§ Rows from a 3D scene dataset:
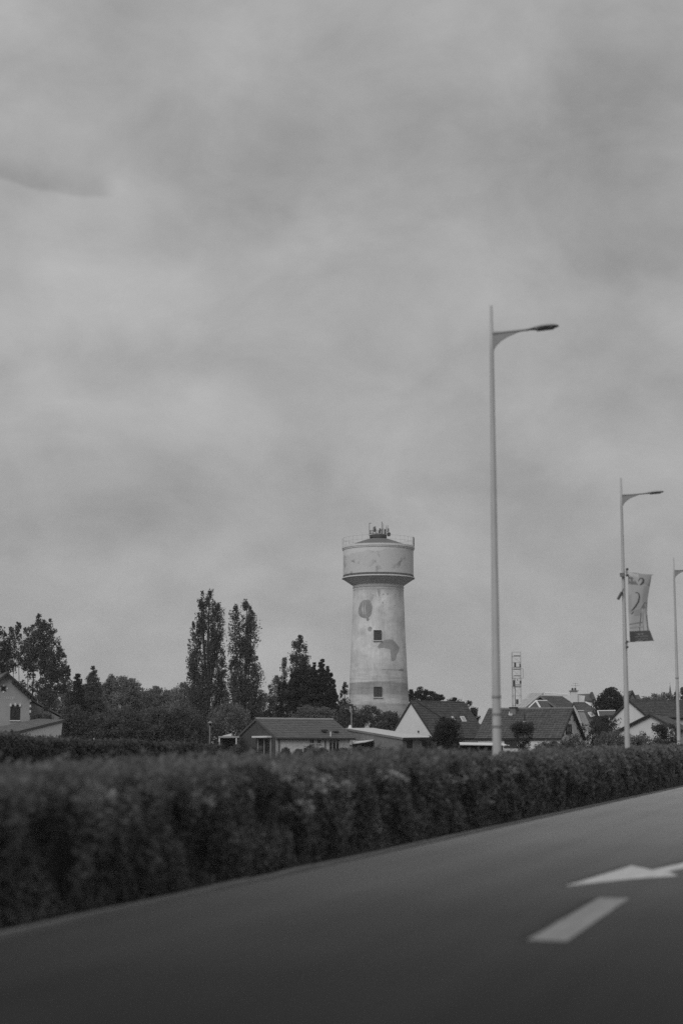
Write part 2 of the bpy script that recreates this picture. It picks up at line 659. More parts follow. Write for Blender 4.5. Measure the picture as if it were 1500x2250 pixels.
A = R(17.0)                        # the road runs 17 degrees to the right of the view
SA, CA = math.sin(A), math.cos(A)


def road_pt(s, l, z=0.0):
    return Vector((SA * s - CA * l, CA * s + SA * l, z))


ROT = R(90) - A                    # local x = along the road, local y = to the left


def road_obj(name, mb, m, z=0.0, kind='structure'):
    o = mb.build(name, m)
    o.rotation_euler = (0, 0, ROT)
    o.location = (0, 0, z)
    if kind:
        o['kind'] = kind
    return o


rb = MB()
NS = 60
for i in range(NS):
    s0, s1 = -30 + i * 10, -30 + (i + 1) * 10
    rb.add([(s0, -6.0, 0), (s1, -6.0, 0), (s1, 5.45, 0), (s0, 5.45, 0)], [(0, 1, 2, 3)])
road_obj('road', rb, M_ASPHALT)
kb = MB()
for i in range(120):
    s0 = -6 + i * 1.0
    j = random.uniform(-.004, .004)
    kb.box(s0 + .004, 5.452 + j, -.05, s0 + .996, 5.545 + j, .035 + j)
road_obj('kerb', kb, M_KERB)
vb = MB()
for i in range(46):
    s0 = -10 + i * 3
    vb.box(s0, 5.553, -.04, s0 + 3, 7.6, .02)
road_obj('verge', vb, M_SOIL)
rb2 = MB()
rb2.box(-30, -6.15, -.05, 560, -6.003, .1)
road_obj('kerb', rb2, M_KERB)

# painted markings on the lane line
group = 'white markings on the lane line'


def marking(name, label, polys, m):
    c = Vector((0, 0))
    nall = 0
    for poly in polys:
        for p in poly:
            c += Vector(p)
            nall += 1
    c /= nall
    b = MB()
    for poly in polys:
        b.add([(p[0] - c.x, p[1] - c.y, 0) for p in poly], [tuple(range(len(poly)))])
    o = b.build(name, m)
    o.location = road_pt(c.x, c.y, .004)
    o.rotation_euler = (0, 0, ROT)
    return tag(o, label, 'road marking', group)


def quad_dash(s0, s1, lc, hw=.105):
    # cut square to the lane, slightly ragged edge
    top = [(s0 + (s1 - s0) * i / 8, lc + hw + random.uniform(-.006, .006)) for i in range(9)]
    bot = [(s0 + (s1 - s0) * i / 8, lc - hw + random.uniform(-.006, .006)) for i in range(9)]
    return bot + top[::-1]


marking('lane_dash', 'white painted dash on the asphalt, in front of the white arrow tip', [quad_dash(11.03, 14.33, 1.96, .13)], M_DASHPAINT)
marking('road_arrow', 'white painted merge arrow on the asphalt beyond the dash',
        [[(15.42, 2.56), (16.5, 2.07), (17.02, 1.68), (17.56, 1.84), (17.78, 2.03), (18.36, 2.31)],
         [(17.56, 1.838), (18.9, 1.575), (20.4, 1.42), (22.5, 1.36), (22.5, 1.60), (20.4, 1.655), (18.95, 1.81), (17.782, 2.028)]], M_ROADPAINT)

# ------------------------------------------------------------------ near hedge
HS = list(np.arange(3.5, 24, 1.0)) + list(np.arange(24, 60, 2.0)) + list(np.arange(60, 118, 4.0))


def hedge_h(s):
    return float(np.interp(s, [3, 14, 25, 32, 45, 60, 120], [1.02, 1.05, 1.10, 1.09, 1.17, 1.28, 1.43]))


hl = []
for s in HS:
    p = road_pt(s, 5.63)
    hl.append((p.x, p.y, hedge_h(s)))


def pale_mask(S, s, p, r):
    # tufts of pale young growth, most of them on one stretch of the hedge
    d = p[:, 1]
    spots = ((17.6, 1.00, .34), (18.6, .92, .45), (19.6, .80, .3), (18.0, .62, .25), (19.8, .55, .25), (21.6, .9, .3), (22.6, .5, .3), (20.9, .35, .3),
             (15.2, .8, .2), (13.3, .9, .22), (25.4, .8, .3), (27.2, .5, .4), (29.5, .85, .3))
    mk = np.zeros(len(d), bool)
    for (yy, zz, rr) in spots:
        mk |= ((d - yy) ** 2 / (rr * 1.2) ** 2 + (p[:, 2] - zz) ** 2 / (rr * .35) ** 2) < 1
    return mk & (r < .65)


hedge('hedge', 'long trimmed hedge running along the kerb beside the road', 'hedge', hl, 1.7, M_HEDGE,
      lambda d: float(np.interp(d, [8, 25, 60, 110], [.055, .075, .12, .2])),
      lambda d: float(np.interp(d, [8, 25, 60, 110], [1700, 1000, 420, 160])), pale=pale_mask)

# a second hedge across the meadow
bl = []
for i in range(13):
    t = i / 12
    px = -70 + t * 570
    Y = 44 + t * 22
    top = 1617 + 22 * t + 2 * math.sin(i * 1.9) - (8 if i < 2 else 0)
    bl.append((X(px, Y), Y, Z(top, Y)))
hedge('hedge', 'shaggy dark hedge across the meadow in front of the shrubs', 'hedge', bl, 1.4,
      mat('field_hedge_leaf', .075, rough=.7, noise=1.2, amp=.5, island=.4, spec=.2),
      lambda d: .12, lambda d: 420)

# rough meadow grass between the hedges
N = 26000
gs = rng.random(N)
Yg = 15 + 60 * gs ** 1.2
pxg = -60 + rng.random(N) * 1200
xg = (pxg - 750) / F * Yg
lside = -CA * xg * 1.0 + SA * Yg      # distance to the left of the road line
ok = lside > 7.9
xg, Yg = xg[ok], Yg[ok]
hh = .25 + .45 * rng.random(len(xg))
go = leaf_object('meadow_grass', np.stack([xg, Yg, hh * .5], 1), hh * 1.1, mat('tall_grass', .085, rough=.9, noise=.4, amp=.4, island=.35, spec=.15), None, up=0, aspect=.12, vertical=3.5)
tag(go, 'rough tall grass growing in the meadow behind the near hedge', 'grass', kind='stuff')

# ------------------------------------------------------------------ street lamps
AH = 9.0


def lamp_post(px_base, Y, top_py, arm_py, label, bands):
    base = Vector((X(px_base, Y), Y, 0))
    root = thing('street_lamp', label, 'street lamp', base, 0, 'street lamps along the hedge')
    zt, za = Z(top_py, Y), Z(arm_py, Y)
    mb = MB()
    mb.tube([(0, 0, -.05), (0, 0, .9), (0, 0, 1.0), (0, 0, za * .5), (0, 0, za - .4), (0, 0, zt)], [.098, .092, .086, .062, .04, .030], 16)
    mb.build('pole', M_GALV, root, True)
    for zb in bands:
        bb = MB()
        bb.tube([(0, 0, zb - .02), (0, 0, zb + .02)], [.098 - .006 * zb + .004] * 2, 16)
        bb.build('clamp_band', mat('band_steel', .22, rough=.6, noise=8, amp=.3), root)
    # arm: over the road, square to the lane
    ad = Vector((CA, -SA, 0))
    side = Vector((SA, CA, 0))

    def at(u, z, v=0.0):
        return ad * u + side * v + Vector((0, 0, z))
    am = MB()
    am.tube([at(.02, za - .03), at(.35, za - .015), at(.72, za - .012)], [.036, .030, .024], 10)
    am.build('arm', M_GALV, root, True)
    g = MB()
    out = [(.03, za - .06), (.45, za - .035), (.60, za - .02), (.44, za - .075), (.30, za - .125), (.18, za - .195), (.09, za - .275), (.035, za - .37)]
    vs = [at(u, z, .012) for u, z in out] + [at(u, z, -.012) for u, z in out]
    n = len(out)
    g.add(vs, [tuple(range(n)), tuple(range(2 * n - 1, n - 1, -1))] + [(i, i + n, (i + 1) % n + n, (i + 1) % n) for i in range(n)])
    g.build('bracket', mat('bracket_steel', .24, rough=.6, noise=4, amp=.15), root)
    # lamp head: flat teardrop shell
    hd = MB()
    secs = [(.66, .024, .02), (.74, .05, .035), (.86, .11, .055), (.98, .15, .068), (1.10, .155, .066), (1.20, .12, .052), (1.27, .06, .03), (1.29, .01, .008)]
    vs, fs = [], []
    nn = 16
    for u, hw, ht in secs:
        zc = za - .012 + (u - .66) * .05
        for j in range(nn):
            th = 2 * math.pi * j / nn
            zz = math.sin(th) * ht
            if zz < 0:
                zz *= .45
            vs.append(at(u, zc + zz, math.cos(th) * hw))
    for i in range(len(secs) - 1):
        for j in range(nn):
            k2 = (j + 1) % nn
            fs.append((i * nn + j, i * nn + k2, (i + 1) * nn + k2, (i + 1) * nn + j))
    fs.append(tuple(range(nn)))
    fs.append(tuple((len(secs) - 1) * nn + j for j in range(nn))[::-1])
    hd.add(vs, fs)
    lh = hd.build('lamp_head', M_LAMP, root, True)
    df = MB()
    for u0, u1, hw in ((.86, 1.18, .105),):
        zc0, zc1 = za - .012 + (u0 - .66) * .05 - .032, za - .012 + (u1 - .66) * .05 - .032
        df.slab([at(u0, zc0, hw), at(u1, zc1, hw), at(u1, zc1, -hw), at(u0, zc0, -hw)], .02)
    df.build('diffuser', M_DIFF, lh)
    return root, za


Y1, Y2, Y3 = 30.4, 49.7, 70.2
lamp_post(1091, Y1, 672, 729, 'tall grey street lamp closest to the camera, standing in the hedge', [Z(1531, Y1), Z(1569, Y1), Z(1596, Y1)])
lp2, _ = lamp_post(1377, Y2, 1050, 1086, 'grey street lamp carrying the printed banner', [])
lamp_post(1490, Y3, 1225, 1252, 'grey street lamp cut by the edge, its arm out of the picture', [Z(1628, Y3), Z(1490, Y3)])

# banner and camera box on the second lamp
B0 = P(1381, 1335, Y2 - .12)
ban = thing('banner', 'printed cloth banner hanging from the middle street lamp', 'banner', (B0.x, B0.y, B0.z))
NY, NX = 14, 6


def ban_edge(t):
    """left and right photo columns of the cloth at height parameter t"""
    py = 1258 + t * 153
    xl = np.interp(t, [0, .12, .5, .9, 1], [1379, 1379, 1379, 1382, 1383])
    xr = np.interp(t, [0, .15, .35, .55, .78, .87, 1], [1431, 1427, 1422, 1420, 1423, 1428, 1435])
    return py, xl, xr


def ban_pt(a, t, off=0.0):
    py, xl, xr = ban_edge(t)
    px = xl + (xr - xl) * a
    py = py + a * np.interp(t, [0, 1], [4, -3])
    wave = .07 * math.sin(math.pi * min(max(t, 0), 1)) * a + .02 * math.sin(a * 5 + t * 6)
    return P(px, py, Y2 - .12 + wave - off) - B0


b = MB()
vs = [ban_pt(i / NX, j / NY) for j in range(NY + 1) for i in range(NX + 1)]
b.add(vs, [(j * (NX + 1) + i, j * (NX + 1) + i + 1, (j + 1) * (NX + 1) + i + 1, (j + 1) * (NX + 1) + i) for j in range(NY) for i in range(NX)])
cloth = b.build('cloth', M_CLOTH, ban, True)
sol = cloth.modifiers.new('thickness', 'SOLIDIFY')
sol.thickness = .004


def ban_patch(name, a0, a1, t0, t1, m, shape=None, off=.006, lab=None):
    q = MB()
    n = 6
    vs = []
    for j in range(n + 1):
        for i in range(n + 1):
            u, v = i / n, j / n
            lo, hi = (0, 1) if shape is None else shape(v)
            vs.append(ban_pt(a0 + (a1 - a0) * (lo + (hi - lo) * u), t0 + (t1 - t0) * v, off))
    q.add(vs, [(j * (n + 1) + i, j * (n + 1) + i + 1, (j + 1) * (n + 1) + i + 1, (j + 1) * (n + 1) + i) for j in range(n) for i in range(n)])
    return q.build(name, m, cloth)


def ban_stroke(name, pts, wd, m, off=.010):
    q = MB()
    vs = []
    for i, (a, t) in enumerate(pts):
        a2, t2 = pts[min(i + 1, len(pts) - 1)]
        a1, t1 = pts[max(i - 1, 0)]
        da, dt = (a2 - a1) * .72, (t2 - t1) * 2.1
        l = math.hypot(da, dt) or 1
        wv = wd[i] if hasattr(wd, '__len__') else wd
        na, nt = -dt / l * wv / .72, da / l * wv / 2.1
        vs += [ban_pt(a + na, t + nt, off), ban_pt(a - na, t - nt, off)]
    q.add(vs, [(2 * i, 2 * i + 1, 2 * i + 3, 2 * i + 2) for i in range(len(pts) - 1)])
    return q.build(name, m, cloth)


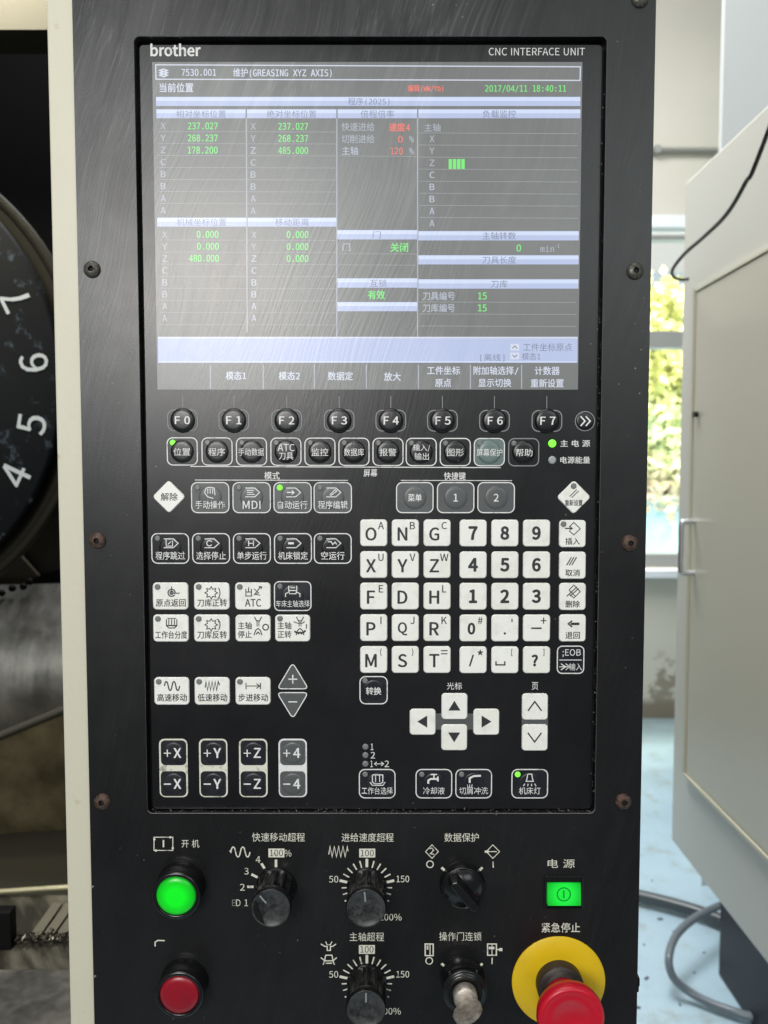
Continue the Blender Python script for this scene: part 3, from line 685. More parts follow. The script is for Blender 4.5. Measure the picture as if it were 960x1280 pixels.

§ The problem:
Begin at the top of the material above and output each line exactly, stopping after the line that holds "return Vector((SA *". Leave out pictures.

§ Exercise result:
Write part 2 of the bpy script that recreates this picture. It picks up at line 659. More parts follow. Write for Blender 4.5. Measure the picture as if it were 1500x2250 pixels.
A = R(17.0)                        # the road runs 17 degrees to the right of the view
SA, CA = math.sin(A), math.cos(A)


def road_pt(s, l, z=0.0):
    return Vector((SA * s - CA * l, CA * s + SA * l, z))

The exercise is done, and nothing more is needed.